F4W provided voice, data and network IT services from its TWEB product line and also supplied support staff.

The company makes contained first-responder wireless networking units that let users set up instantaneous self-forming VoIP networks supported by multiple comm platforms, says Matthew Riley, director of the company’s government channel. F4W also helped support the Coast Guard during the ensuing Rita and Wilma hurricanes.

Within 72 hours, the Coast Guard re-established basic telephone service and Internet connectivity to major command and control nodes regionwide, LaPlant says.

Like the Coast Guard, F4W also learned how to better meet first-response needs during its deployments — which involved sending 20 employees to the Gulf Coast during last year’s hurricane season for stints ranging from 14 to 50 days, Riley says. “We’re now more mobile, faster to deploy and offer middleware necessary to bridge the interoperability issues we encountered between multiple agencies that needed to share information and files but did not want [other agencies’ users] operating on their networks.”

For Katrina, the cost for each F4W unit included setup and operation and a technician to run it 24/7. LaPlant recalled some days when there were as many as seven units deployed across the region, supporting operations with as many as 200 Coast Guard employees and as few as 40.
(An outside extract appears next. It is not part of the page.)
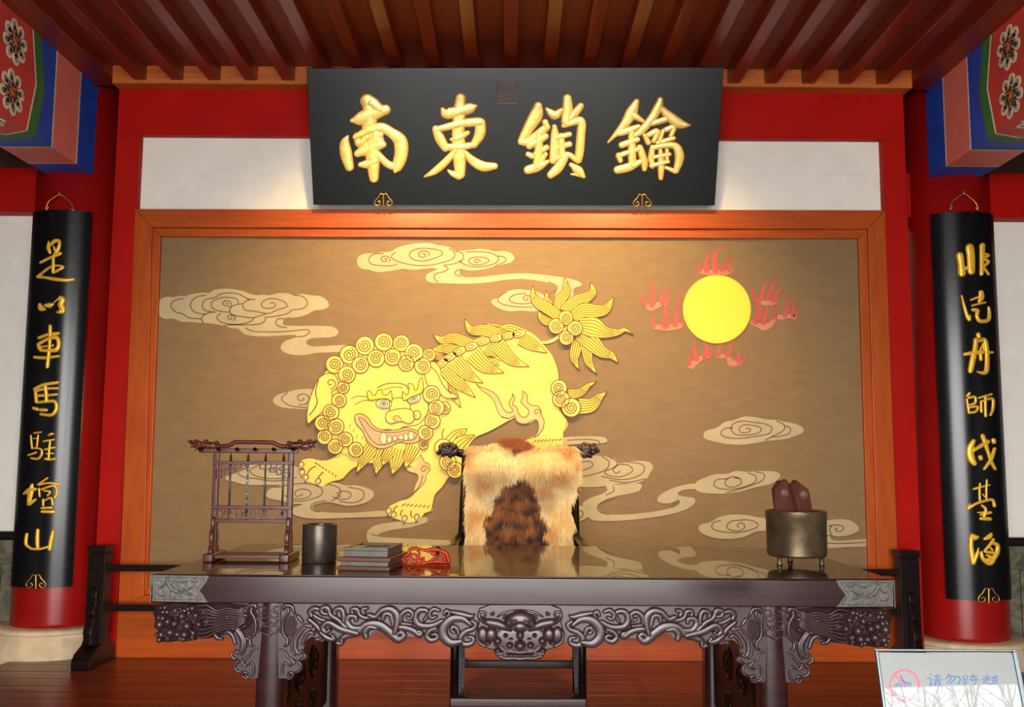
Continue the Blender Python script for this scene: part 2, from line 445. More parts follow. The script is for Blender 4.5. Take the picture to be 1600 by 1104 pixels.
# panel below the mural and its plinth
zlo, zpl = at(800, 948, 5.985).z, at(800, 1016, 5.985).z
trim(MB().box(xpl, xpr, 5.985, 6.03, zpl, zlo + 0.1), MFRAMEX)
struct(MB().box(xpl, xpr, 5.982, 6.03, -.02, zpl).build('baseboard_back', MFRAMEX, bevel=0.002))
# orange nailing strip under the ceiling
YS = 5.87
zs0, zs1 = at(800, 133.5, YS).z, at(800, 106, YS).z
xs0, xs1 = at(175, 133, YS).x, at(1425, 133, YS).x
trim(MB().box(xs0, xs1, YS, 5.98, zs0, zs1 + 0.02), MSTRIP)
# ceiling boards and rafters
ce = struct(MB().box(-4.8, 4.8, -2.6, 6.3, zs1 + 0.02, zs1 + 0.3).build('ceiling', MRAFT))
zr = at(800, 128.5, YS).z
ctr = [at(219 + 57.95 * k, 129, YS).x for k in range(21)]
hw = 0.040
r0 = None
for k, x in enumerate(ctr):
    if r0 is None:
        r0 = MB().box(x - hw, x + hw, -2.5, YS, zr, zs1 + 0.03).build('rafter', MRAFT, ce, bevel=0.005, seg=2); x0 = x
    else:
        c = r0.copy(); COL.objects.link(c); c.parent = ce; c.location = (x - x0, 0, 0)
for k in range(len(ctr) + 1):
    a = ctr[k - 1] + hw if k else xs0; b = ctr[k] - hw if k < len(ctr) else xs1
    MB().box(a - 0.004, b + 0.004, -2.5, YS + 0.05, zs1, zs1 + 0.021).build('ceiling_board', MCEIL, ce, bevel=0.003, seg=1)
# plates over the painted beams
for sx in (-1, 1):
    xi = xs0 if sx < 0 else xs1
    xo = at(120, 129, 5.9).x if sx < 0 else at(1480, 129, 5.9).x
    trim(MB().box(min(xi, xo), max(xi, xo), -2.5, 6.0, at(148, 130.5, 5.97).z, zs1 + 0.05), MRAFT, bevel=0.004)
    trim(MB().box(min(xo, sx * 4.8), max(xo, sx * 4.8), -2.5, 6.29, at(148, 130.5, 5.97).z + 0.01, zs1 + 0.05), MRAFT)
# roof overhang in front of the hall
# (front edge seen mirrored in the sign)

# columns with stone bases
for sx in (-1, 1):
    side = 'left' if sx < 0 else 'right'
    hb = 0.165 if sx < 0 else 0.115
    c = empty('column', (sx * CX, CY, 0), 'round red lacquered column at the %s end of the mural wall, behind the black couplet board' % side, 'column')
    MB().lathe(sx * CX, CY, [(CR * 0.99, hb - 0.01), (CR, hb + .02), (CR, 3.85)], 56).build('shaft', MREDC, c, smooth=False)
    for p in c.children[0].data.polygons: p.use_smooth = abs(p.normal.z) < .5
    b = MB().lathe(sx * CX, CY, [(0.40, -0.16), (0.42, -0.12), (0.425, -0.04), (0.41, 0.02), (0.375, hb - 0.06), (0.352, hb - 0.042), (0.350, hb - 0.036), (0.374, hb - 0.032), (0.380, hb - 0.018),
                           (0.368, hb - 0.004), (0.33, hb), (0.29, hb)], 56)
    b.build('stone_base', MSTONE, c, smooth=True)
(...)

“I think they earned every penny every day,” LaPlant says, noting the incredibly trying environmental conditions and that the service required F4W to continuously deploy and redeploy systems for nearly three months.

More to Do

All told, LaPlant spent almost 30 days in and around New Orleans. LaPlant says he’s itching to get to work applying the lessons he learned during Katrina to the Miami district office’s emergency plan. And there’s also plenty of work to do to bridge the Coast Guard’s services during emergencies with those of other first responders, he says.

“In all honesty, we’re still a long way from the police officer on the street being able to pick up his radio and talk directly to a Coast Guard vessel or aircraft running a search-and-rescue mission,” LaPlant says.